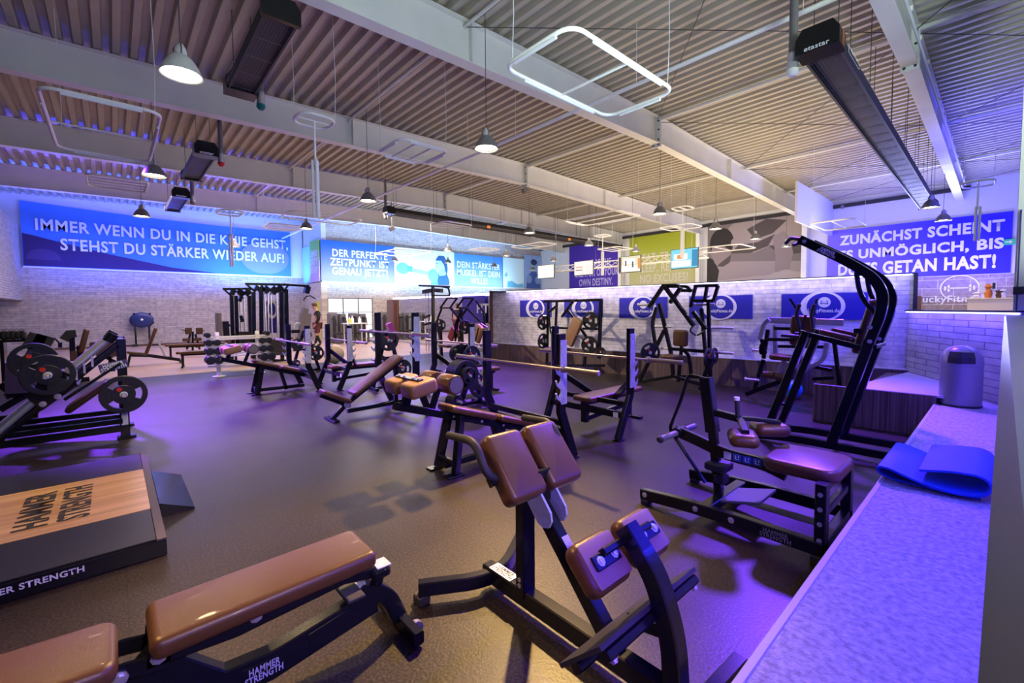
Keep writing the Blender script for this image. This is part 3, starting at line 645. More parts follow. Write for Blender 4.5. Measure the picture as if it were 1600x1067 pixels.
# -- lobby desk and its wall logo behind the partition
t = thing('wall_logo', (-1.7, YF, 1.6), 'pale round dumbbell logo with white lettering on the lobby wall', 'sign')
q0 = PY(1499, 450, YF-.03)
MB().rings([[V((q0.x+a, YF-.03, q0.z+b)) for a, b in ell(0, 0, r, r*.92, 36)] for r in (.50, .54)], caps=False).build('ring', M_whitep, t)
f = MB()
for a, b, c_, d_ in ((-.3, .3, -.02, .02), (-.32, -.26, -.13, .13), (.26, .32, -.13, .13), (-.42, -.36, -.08, .08), (.36, .42, -.08, .08)): f.boxmm((q0.x+a, YF-.04, q0.z+c_), (q0.x+b, YF-.02, q0.z+d_), .001)
f.build('dumbbell_mark', M_whitep, t)
q1 = PY(1484, 468.5, YF-.03); text('LuckyFitness', q1, FX, ZV, 1.9, .34, M_whitep, parent=t, bold=.02)
q0, q1 = PY(1512, 466, 20.5), PY(1576, 481, 20.5)
t = thing('reception_desk', (q0.x, 20.5, 0), 'cream reception desk beyond the low brick wall', 'desk')
MB().boxmm((q0.x, 20.5, 0), (q1.x+.6, 21.0, q0.z-.04)).build('front_panel', M_cream, t); MB().boxmm((q0.x-.05, 20.45, q0.z-.04), (q1.x+.65, 21.1, q0.z)).build('counter_top', M_cream, t)
zc = q0.z
def scr(u0, v0, u1, v1, y, label, m):
    a, b = PY(u0, v0, y), PY(u1, v1, y); t = thing('monitor', ((a.x+b.x)/2, y, zc), label, 'screen')
    MB().boxmm((a.x, y-.03, b.z), (b.x, y+.02, a.z), .004).build('casing', M_white, t); MB().boxmm((a.x+.04, y-.035, b.z+.04), (b.x-.04, y-.03, a.z-.04), .001).build('screen', m, t)
    MB().boxmm(((a.x+b.x)/2-.05, y, zc), ((a.x+b.x)/2+.05, y+.04, b.z+.02)).build('stand', M_white, t)
scr(1530, 440, 1540, 457, 20.7, 'white monitor turned away on the left of the reception desk', M_white)
scr(1548, 440, 1558, 453, 20.7, 'dark-screened display on the right of the reception desk', M_grill)
for i, (u, m_, lb, hh) in enumerate([(1526, M_white, 'white cup-shaped item on the reception desk', .2), (1544, M_brass, 'orange flower bunch between the desk monitors', .45), (1567, M_white, 'white card box at the right end of the reception desk', .28), (1562, M_hair, 'dark round plant pot just right of the dark desk display', .25)]):
    a = PY(u, 464, 20.72); tt = thing('desk_item', (a.x, 20.72, zc), lb, 'desk item')
    MB().lathe([(.07, 0), (.10, hh*.3), (.08, hh*.6)], (a.x, 20.72, zc), ZV, 10).build('base', m_, tt); MB().lathe([(.05, hh*.58), (.11, hh*.8), (.03, hh)], (a.x, 20.72, zc), ZV, 10).build('upper', m_, tt)
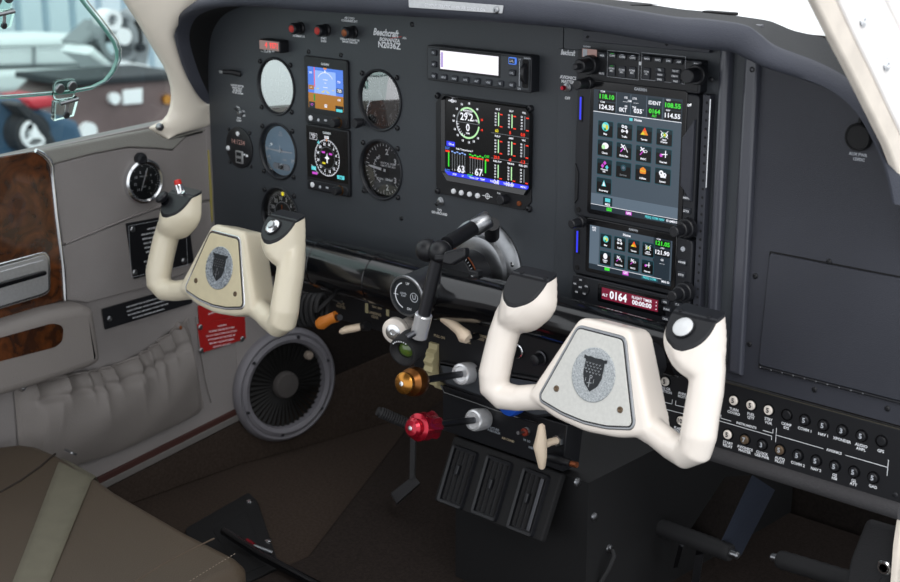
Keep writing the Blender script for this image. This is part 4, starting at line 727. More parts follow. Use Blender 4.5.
def navigator(z0,z1,big,label):
    t=thing('navigator',label,'navigator',(79,0,z0)); zc=(z0+z1)/2; hh=z1-z0
    mb=MB(PAN); mb.box(79.5,zc,160,hh-1,0,H,'bezel',1.6,5); mb.build('housing',t)
    mb=MB(PAN); mb.box(79.5,zc,159,hh-2,0,5,'black',.8); mb.build('chassis',t)
    if big: s=[(594.6,86),(684.2,103),(675.6,225.3),(590.4,208.6)]
    else: s=[(590.5,224.2),(672,241.5),(671,288),(588.6,266.5)]
    a0,a1,b1,b0=screen_area(s,H+1); cx,cz=(a0+a1)/2,(b0+b1)/2; sw,sh=a1-a0,b1-b0
    mb=MB(PAN); mb.box(cx,cz+(2 if big else 1.5),sw+11,min(sh+16,hh-4),H-.1,H+1,'blackg',.6,3); mb.build('glass_bezel',t)
    mb=MB(PAN); z=H+1.1; U=lambda u:a0+sw*u; V=lambda v:b1-sh*v; mb.rect(cx,cz,sw,sh,z,'s_bg')
    if big:
        mb.rect(cx,V(.09),sw,sh*.18,z+.05,'s_bg3'); mb.rect(cx,V(.18),sw,.6,z+.12,'s_white'); mb.rect(cx,V(.6),sw*.98,sh*.1,z+.03,'s_bg'); mb.rect(cx,V(.91),sw,sh*.1,z+.04,'s_bg2'); mb.rect(cx,V(.975),sw,sh*.05,z+.06,'s_bg3'); mb.rect(cx,V(.953),sw,.5,z+.12,'s_white')
        for u,v,w_,s_,k in ((.155,.05,.2,'118.10','s_green'),(.155,.135,.2,'124.35','s_white'),(.9,.055,.18,'108.55','s_green'),(.9,.135,.18,'114.55','s_white')):
            mb.rect(U(u),V(v),sw*w_,sh*.075,z+.1,'s_black'); mb.text(s_,U(u),V(v+.018),4.6,k,z+.2,off=.03,w=sw*.17); mb.text('COM' if u<.5 else 'NAV',U(u-.05),V(v-.032),1.8,'s_white',z+.2,off=.02)
        mb.rect(U(.7),V(.052),sw*.15,sh*.07,z+.1,'s_tile'); mb.text('IDENT',U(.7),V(.067),3.8,'s_white',z+.2,off=.02,w=sw*.135); mb.rect(U(.7),V(.13),sw*.15,sh*.075,z+.1,'s_black'); mb.text('0164',U(.7),V(.135),4.4,'s_green',z+.2,off=.04,w=sw*.125); mb.text('ALT',U(.7),V(.163),2.4,'s_green',z+.2,off=.03)
        mb.text('0KT',U(.345),V(.155),4.4,'s_white',z+.2,off=.02,w=sw*.09); mb.text('035',U(.515),V(.15),4.4,'s_white',z+.2,off=.03,w=sw*.095); mb.text('o',U(.575),V(.125),1.8,'s_white',z+.2); mb.text('DIS        DTK',U(.43),V(.045),2.0,'s_white',z+.2,off=.02); mb.text('GS        TRK',U(.43),V(.115),2.0,'s_white',z+.2,off=.02); mb.text('____NM   ____',U(.43),V(.07),2.2,'s_white',z+.2,off=.02)
        for u in (.265,.43,.61,.79): mb.rect(U(u),V(.09),.5,sh*.17,z+.1,'s_bg2')
        mb.text('Home',U(.52),V(.215),2.6,'s_white',z+.1,off=.03); mb.rect(U(.44),V(.208),4,3,z+.1,'s_cyan')
        names=[['Map','Traffic','Terrain','Weather'],['Charts','Flight Plan','PROC','Nearest'],['Waypoint\nInfo','Services','Utilities','System'],['Emergency']]
        for r_,row in enumerate(names):
            for c_,k in enumerate(row): tile(mb,k,U((.15,.373,.597,.82)[c_]),V(.315+.157*r_),sw*.172,sh*.128,z+.1,k=='Services')
        mb.rect(U(.2),V(.915),sw*.11,sh*.075,z+.1,'s_tile'); mb.rect(U(.2),V(.9),sw*.06,4,z+.2,'s_cyan'); mb.text('MSG',U(.2),V(.945),2.4,'s_white',z+.2,off=.03)
        mb.rect(U(.22),V(.975),7,3.6,z+.15,'s_green'); mb.text('VLOC',U(.22),V(.98),1.8,'s_black',z+.25); mb.rect(U(.45),V(.977),8,3.6,z+.15,'s_mag'); mb.text('GPS',U(.45),V(.985),2.4,'s_white',z+.25,off=.03); mb.rect(U(.75),V(.978),22,3.6,z+.15,'s_tile2'); mb.text('FREQ COM NAV',U(.75),V(.985),2.4,'s_cyan',z+.25,off=.03); mb.text('ID EMERG',U(.94),V(.985),2.2,'s_white',z+.25,off=.03)
    else:
        mb.rect(U(.88),cz,sw*.2,sh,z+.03,'s_bg3'); mb.rect(U(.06),cz,sw*.12,sh,z+.03,'s_bg2'); mb.rect(cx,V(.94),sw,sh*.12,z+.06,'s_bg3'); mb.rect(cx,V(.885),sw*.78,.5,z+.12,'s_white')
        mb.text('ENR\nGPS',U(.055),V(.07),2.0,'s_white',z+.2,off=.02); mb.text('Home',U(.46),V(.1),2.8,'s_white',z+.1,off=.03)
        for r_,row in enumerate((['Map','Traffic','Terrain','Weather'],['Default\nNAV','Flight Plan','PROC','Nearest'])):
            for c_,k in enumerate(row): tile(mb,k,U(.205+.172*c_),V(.30+.39*r_),sw*.135,sh*.30,z+.1)
        for v,s_,k in ((.11,'121.05','s_green'),(.31,'121.90','s_white')): mb.rect(U(.89),V(v),sw*.18,sh*.15,z+.1,'s_black'); mb.text(s_,U(.89),V(v+.035),4.4,k,z+.2,off=.03,w=sw*.165)
        mb.text('COM',U(.84),V(.035),1.6,'s_white',z+.2); mb.text('STBY',U(.89),V(.215),1.6,'s_white',z+.2); mb.text('GS\n_ _ _',U(.89),V(.48),2.2,'s_white',z+.2,off=.02)
        mb.rect(U(.23),V(.93),7,3.4,z+.15,'s_green'); mb.rect(U(.46),V(.93),8,4.4,z+.15,'s_mag'); mb.text('GPS',U(.46),V(.945),2.2,'s_white',z+.25,off=.03); mb.rect(U(.75),V(.93),22,4,z+.15,'s_tile2'); mb.text('FREQ COM',U(.75),V(.95),2.4,'s_cyan',z+.25,off=.03); mb.text('MSG ID',U(.94),V(.95),2.2,'s_white',z+.25,off=.03)
    mb.build('screen',t)
    mb=MB(PAN); mb.text('GARMIN',cx+4,b1+(4 if big else 2.6),3.0 if big else 2.2,'wht2',H+1.15,off=.04); mb.build('lettering',t)
    # left side: card slot, screws
    xl=6.5; mb=MB(PAN); mb.box(xl,zc+(45 if big else 5),4.6,28,H,H+1.3,'black',.4,1); mb.box(xl,zc+(46 if big else 5),2.2,25,H+1.3,H+1.6,'s_blue',0); mb.build('card_slot',t)
    mb=MB(PAN); mb.lathe([(3,H),(2.6,H+1.4),(0,H+1.4)],'matte',6.5,z0+8,0,n=14); mb.build('screw',t)
    if big:
        mb=MB(PAN); mb.prism([(1,z0+60),(5.5,z0+50),(5.5,z0+20),(1,z0+14)],H,H+1.6,'black',.5); mb.build('side_grip',t)
        c=P(588,84.5,H+6); dknob(t,(c[0]-3,c[1]+1),H,6.5,6,5.5,16)
    else: c=P(578,223,H+6); dknob(t,(c[0]+1,c[1]+1),H,6,6,5,14)
    xr=151; mb=MB(PAN); mb.lathe([(2.8,H),(2.8,H+.8),(1.6,H+2),(0,H+2)],'chrome' if big else 'wht2',xr-3,z1-12,0,n=16); mb.build('light_sensor',t)
    if big:
        mb=MB(PAN); gp=[(143,z0+56),(143,z1-46),(157,z1-26),(157,z0+40)]; mb.prism(gp,H,H+4,'panelr',1.5); mb.build('grip_recess',t)
    bz=[P(687.3,198,H+1),P(686.7,211,H+1)] if big else [P(682.5,262.2,H+1),P(681.5,274.7,H+1)]
    for (a,b),s_ in zip(bz,('HOME','DTO')): mb=MB(PAN); mb.box(a,b,9,6.5,H,H+2,'button',.6,1); mb.text(s_,a,b-1,2.2,'wht',H+2.1,off=.03); mb.build('button',t)
    c=P(686,230,H+8) if big else P(684,294,H+8); dknob(t,(c[0]-2,c[1]+1),H,10.5,8,8.2,8,5.8,12)
navigator(-186,-34,True,'tall touchscreen navigator with thirteen square icons on its home page')
navigator(-253,-187,False,'short wide touchscreen navigator with eight icons, beneath the tall one')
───
(WORK TO BE COMPLETED):
Scan the entries above. Copy each line that has the string "image".

(OUTPUT BELOW):
Keep writing the Blender script for this image. This is part 3, starting at line 645. More parts follow. Write for Blender 4.5. Measure the picture as if it were 1600x1067 pixels.
Keep writing the Blender script for this image. This is part 4, starting at line 727. More parts follow. Use Blender 4.5.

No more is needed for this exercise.